Numerical and Laboratory Study of Horizontally Evolving Convective Boundary Layer. Part II: Effects of Elevated Wind Shear and Surface Roughness

Abstract

Modifications of turbulence regime in the sheared convective boundary layer (CBL) by a number of external nonbuoyant forcings are studied experimentally in a thermally stratified wind tunnel and numerically by means of large eddy simulation. This type of CBL is observed in the atmosphere when an originally neutral or stable air mass is advected over a heated underlying surface. Emphasis in the present study is laid on the effects of elevated wind shear and surface roughness on the structure and evolution of the CBL. For the flow cases, for which both numerical and wind tunnel results are available, the numerical predictions of mean flow parameters and turbulence statistics are found to be in good agreement with the experimental results.
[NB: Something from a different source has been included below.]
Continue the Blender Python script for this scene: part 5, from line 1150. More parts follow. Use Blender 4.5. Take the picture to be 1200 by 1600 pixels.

In the case of wind shear across the inversion layer, the authors distinguish between positive shear, when the flow above the inversion possesses a higher momentum than mean motion in the mixed layer, and the opposite case of negative shear. For the case of positive shear the growth of the CBL is found to be impeded compared to the shear-free case. Negative shear has an opposite effect on the CBL evolution. In this case, the damping of thermals by stable stratification in the inversion layer is weakened compared to the shear-free case and consequently entrainment is activated. A physical explanation for such a directional effect of elevated shear is suggested. In the case of enhanced bottom roughness, both experiments and numerical simulations provide the evidence of slightly larger CBL growth rate compared to the CBL over a relatively smooth surface with a 10 times smaller roughness length.